A tour guide to the Golden Age: Alva Rogers’ Requiem for Astounding

Early this week, I received in the mail a copy of Alva Rogers’ book, A Requiem for Astounding. It was generously sent to my by Mark McSherry, who has commented frequently on my Vacation posts. This book is probably the most famous history of Astounding Science Fiction, from its start in 1930 through 1960 when Campbell changed the name of the magazine to Analog.

The book has been taunting me all week. I’ve been tempted to just pick it up and read it cover-to-cover, but I don’t want the spoilers. Part of the joy in this Vacation on which I’ve embarked is to read and discover these issues, authors and stories the way fans experienced them back when the first appeared. Having said that, the book will be an invaluable tool, providing some of the inside story for the issues as I go through them. To that end, I plan on using the book to augment my write-ups. I’ll write them up as usual, and only after the write-ups are done will I go to the book to find what nuggets lie there, compare what Rogers wrote to my own thoughts and explore how we agree and differ. These should find there way into the final write-ups each week.

It was exceedingly generous for Mark to send along the extra copy he had, and it is certainly to the benefit of this Vacation.

Thank you, Mark!

7 comments

  1. I was hoping you would say something like, “I’ve been tempted to just pick it up and read it cover-to-cover, but I don’t want the spoilers. Part of the joy in this Vacation on which I’ve embarked is to read and discover these issues, authors and stories the way fans experienced them back when the first appeared. Having said that, I plan to send this book as a present to my good friend Michael A. Burstein.”

    🙂

  2. You are welcome Jamie!

    Since there is no Table of Contents, I’ll list them so there is less chance of spoilers.

    ————————

    Chapters

    I- The Beginning: Clayton Astounding 1930-1933
    Pages 1-15

    II- The Tremaine Era: First Phase 1933-1935
    Pages 16-31

    III- The Mid-Thirties: 1935-37
    Pages 32-48

    IV- The Interregnum: 1937-1939
    Pages 49-58

    V- The Dawn of the Golden Age: 1939-1940
    Pages 59-74

    VI- The Golden Age Begins: 1940
    Pages 75-84

    VII- The Golden Age: 1941
    Pages 85-101

    VIII- The “Bedsheet” Astounding: 1942-1943
    Pages 102-118

    IX- Smaller…And Smaller: 1943
    Pages 119-128

    X- The Golden Age-Final Phase: 1944-1946
    Pages 129-141

    XI- The Golden Age Turns To Silver: 1947
    Pages 142-156

    XII- The Threshold Of Maturity: 1948
    Pages 157-168

    XIII- Coming Of Age: 1949
    Pages 169-181

    XIV- Twenty Years In Restrospect
    Pages 182-185

    XV- Maturity: 1950
    Pages 186-195

    XVI- The Final Years: 1951-1959
    Pages 196-218

  3. “Requiem” – which I came close to thumbing to pieces when I was thirteen – was for a while my sole reading guide into that terra-incognita of early SF. Thanks to Alva, I by-passed the Heinlein juveniles (which was everybody else’s gateway drug into SF prior to Star Trek & Wars (I didn’t get around to them until I was in my thirties)) and went straight into his ‘adult’ future history stories. On the downside, it was Alva’s fault that I tormented myself during the summer of 1975 by trudging my way through the Lensman saga.

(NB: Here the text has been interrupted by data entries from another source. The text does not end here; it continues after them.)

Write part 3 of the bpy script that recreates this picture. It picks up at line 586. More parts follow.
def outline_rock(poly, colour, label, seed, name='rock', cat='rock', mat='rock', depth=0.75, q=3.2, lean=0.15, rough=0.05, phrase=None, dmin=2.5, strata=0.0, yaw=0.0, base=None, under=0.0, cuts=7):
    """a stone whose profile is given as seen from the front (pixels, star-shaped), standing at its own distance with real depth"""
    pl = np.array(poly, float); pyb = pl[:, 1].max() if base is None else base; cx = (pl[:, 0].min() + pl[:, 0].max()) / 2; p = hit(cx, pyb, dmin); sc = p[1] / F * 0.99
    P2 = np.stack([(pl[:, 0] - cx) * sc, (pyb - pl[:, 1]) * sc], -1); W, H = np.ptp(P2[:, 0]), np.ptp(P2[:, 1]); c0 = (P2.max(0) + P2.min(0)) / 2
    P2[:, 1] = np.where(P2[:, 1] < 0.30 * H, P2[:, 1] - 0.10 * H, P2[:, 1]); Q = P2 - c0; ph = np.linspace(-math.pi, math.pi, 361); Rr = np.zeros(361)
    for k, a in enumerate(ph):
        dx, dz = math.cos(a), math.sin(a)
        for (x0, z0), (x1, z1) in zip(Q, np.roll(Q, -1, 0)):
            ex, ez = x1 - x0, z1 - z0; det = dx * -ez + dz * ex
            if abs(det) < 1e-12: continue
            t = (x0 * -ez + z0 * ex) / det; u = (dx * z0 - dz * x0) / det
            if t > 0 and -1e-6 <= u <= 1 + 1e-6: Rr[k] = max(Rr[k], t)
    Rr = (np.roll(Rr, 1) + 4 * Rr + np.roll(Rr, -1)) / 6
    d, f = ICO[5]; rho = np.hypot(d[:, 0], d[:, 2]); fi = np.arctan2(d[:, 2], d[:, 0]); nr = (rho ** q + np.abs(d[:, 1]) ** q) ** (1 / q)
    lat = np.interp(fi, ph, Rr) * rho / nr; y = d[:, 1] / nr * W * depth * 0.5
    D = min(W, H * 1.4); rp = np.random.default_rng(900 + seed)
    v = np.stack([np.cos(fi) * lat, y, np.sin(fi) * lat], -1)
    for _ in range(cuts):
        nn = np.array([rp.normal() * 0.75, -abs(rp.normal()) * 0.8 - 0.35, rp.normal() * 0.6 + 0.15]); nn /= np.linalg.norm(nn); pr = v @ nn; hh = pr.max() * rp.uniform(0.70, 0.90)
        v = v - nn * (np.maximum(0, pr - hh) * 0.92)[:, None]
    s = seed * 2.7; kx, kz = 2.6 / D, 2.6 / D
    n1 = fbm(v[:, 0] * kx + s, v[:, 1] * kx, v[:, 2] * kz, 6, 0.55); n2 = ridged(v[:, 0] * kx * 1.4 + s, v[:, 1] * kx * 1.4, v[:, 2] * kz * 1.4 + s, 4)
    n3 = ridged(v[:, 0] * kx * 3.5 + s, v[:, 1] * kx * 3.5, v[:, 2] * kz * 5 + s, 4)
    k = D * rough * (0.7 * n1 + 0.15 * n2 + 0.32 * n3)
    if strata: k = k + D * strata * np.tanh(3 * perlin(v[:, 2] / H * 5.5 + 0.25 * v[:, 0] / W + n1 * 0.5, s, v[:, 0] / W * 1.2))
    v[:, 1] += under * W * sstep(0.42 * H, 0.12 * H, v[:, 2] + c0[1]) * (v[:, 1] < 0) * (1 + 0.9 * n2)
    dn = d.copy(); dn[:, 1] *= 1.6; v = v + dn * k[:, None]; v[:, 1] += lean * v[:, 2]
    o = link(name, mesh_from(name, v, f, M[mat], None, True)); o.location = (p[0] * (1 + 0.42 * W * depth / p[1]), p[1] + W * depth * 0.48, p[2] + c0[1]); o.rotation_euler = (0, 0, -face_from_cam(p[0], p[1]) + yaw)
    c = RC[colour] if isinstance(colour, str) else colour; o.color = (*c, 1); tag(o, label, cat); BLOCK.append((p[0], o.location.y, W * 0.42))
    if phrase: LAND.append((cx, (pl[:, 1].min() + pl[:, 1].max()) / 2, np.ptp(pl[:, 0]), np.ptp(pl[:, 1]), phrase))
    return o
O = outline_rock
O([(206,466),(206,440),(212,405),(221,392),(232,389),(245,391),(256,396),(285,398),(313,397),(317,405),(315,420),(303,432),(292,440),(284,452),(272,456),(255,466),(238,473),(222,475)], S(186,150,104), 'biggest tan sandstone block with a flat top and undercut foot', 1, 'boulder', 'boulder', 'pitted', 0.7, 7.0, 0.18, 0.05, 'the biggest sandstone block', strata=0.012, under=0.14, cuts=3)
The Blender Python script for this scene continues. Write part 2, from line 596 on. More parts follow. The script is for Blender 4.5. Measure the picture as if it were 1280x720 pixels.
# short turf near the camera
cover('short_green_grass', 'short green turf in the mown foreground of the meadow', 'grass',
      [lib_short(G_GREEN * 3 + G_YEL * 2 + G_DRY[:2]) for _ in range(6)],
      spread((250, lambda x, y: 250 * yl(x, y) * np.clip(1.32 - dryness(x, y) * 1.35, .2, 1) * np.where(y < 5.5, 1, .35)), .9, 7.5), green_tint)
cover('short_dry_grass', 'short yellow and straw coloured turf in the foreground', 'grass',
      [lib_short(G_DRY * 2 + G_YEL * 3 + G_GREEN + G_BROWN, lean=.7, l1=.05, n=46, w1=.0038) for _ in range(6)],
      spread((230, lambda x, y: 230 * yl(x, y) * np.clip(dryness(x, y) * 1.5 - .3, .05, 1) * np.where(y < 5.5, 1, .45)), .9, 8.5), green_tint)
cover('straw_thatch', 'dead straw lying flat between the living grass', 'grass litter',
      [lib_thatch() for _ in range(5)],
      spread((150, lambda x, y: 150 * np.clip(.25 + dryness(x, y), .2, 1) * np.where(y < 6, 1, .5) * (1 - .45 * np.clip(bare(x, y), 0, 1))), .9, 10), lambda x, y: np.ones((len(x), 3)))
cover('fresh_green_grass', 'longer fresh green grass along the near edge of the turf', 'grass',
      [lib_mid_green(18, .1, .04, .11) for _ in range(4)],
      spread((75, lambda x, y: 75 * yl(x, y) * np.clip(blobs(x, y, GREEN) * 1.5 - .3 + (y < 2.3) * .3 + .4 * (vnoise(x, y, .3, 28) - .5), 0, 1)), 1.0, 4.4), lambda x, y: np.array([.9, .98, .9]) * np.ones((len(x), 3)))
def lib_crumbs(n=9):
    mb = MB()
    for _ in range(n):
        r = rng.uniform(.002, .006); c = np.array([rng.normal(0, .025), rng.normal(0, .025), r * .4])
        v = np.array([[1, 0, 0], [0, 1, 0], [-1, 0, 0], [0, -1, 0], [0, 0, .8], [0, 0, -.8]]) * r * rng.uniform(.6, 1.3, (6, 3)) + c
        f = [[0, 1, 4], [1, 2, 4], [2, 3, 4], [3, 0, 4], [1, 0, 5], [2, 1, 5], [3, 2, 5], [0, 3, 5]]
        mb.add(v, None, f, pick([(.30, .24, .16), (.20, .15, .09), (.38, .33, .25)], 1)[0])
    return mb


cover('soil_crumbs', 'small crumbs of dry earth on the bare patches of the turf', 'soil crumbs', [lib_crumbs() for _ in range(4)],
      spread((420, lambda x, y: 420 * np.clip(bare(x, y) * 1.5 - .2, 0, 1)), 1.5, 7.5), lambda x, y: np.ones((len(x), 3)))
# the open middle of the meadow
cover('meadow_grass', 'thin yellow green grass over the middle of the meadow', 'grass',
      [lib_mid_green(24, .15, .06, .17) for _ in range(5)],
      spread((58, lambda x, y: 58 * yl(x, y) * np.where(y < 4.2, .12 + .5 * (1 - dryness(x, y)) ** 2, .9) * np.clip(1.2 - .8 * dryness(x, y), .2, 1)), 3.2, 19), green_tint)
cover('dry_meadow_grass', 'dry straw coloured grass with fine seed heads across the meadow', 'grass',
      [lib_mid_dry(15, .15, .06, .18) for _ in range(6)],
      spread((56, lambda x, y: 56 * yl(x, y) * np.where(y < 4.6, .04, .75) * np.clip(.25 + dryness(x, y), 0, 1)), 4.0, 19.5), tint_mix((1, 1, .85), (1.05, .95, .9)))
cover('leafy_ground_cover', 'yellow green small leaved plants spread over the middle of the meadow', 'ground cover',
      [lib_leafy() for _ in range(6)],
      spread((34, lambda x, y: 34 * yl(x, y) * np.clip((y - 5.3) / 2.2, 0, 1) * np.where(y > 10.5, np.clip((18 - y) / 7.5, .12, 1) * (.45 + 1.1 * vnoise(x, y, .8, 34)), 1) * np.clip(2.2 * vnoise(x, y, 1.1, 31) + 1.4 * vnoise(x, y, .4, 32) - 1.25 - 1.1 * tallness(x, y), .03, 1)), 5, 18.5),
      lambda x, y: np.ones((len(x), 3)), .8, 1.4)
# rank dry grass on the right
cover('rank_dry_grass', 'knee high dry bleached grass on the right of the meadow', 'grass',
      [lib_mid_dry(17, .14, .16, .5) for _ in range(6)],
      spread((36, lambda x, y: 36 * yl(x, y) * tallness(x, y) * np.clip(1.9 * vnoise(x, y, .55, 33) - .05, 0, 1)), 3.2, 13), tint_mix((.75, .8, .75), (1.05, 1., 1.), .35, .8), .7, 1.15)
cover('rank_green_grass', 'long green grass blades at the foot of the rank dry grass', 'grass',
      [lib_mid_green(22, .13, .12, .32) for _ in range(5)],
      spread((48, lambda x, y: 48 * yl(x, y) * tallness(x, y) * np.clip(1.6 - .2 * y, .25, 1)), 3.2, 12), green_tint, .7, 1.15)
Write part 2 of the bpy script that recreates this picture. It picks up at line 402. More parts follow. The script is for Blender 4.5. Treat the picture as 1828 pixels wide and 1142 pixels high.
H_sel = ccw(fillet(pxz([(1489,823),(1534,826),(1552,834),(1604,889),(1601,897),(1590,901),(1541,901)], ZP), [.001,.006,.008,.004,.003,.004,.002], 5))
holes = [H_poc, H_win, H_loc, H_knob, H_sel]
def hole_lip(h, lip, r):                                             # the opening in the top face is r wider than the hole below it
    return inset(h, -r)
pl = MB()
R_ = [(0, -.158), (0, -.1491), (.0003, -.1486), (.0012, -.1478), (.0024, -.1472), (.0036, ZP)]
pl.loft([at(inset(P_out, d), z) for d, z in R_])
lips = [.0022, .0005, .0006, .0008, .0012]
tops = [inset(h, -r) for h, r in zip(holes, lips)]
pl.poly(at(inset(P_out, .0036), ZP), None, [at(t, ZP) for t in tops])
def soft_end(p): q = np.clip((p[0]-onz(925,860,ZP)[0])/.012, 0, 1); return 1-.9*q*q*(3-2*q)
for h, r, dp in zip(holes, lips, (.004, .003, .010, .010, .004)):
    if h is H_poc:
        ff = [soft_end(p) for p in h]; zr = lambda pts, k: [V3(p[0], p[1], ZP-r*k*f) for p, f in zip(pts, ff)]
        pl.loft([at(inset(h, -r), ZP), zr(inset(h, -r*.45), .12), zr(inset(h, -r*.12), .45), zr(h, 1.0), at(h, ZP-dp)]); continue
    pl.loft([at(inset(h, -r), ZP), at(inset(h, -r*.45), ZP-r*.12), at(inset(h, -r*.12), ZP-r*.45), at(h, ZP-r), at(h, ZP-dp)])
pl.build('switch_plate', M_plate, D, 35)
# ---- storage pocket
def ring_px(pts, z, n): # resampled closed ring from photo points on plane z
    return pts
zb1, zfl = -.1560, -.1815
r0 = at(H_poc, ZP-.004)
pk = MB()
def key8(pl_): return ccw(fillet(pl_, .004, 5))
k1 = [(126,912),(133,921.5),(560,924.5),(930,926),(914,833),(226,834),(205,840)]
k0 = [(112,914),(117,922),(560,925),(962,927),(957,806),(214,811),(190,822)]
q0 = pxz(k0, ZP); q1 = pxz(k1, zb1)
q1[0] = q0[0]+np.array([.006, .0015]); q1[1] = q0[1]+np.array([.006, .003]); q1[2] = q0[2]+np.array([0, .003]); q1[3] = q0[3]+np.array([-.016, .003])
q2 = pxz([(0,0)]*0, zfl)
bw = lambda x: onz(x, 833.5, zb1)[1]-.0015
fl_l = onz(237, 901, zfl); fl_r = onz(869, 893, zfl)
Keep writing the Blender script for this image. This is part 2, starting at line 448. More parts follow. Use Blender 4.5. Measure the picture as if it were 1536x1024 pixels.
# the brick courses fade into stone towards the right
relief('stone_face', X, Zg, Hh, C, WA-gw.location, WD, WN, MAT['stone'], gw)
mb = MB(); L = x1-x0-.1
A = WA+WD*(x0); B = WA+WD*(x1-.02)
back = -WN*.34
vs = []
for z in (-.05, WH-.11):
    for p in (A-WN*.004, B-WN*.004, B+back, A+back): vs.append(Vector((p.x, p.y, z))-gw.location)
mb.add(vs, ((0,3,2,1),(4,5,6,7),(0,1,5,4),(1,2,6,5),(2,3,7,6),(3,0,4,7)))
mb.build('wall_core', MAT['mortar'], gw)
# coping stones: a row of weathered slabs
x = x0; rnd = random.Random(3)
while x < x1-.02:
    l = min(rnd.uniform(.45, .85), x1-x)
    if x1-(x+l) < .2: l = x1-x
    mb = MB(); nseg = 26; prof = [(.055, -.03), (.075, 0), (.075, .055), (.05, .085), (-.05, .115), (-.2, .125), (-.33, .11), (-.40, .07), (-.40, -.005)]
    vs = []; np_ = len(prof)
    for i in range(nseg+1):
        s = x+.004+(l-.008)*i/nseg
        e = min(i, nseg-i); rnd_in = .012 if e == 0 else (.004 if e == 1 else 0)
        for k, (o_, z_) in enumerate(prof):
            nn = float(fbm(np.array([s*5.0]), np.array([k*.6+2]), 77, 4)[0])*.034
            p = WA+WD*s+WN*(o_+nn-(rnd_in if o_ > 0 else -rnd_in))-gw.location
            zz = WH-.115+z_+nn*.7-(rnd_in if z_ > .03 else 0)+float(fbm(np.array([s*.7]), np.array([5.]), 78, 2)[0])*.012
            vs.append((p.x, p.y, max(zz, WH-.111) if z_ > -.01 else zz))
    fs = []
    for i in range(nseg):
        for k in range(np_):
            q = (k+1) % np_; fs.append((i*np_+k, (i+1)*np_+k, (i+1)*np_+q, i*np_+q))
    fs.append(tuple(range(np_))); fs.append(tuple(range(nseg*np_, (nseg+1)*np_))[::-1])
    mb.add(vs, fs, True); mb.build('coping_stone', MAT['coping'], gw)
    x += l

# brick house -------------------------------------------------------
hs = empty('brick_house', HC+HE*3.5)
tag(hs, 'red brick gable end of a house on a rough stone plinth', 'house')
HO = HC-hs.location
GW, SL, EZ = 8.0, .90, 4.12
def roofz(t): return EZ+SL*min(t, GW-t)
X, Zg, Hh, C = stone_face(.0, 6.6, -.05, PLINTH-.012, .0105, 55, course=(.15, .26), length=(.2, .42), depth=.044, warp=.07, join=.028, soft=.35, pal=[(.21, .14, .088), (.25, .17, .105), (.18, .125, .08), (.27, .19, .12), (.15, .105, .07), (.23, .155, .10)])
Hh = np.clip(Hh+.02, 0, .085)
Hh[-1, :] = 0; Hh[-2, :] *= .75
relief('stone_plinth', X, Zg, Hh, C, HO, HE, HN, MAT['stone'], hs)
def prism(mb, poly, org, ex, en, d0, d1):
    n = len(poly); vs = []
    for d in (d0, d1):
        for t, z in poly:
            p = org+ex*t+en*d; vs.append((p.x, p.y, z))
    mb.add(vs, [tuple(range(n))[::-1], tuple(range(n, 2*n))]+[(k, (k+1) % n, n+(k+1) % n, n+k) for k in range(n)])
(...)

    “Requiem” is fan writing, sometimes charming and sometimes club-footed. There are way too many blow-by-blow plot synopsises of the Foundation, Future History and, yes, Lensman yarns and not nearly enough evocations of what is was like for a 12 to 17 year old boy to mainline on his favorite drug every third Friday of each month.

    Since the future is faster paced, our host is generously passing out the nickel bags once a week.

    1. At this point, I’m only glancing at Requiem in small slices as it relates to the issue that I’m reading. I don’t want any spoilers, if I can avoid them. Like you, I could never get into the Heinlein juveniles, but that was more because when I was younger, I thought of “juvenile” (what would now be called YA) as beneath me. I was a “grown-up” reader. My first Heinlein novel was Double Star, and it was in my opinion his best, although I was fond of both The Door Into Summer and Friday. It took me three tries to get through Stranger In a Strange Land and when I finally finished it, I didn’t like it at all. In between those was The Puppet Masters (which hooked me in college, despite being rather silly), Starship Troopers, which is an important novel because the dialog it has created down through the generations), Podkayne of Mars, which I liked (and I liked the original ending best), and The Moon is a Harsh Mistress.

  4. Clarke’s “Astounding Days” has an embarrassing flub. Early on Sir Arthur confuses the John Berryman of “Special Flight” with the Pulitzer Prize winning poet John Berryman, up to the point of offering up little lament about the later’s suicide. Couldn’t the fact checkers at Gollancz catch that boner?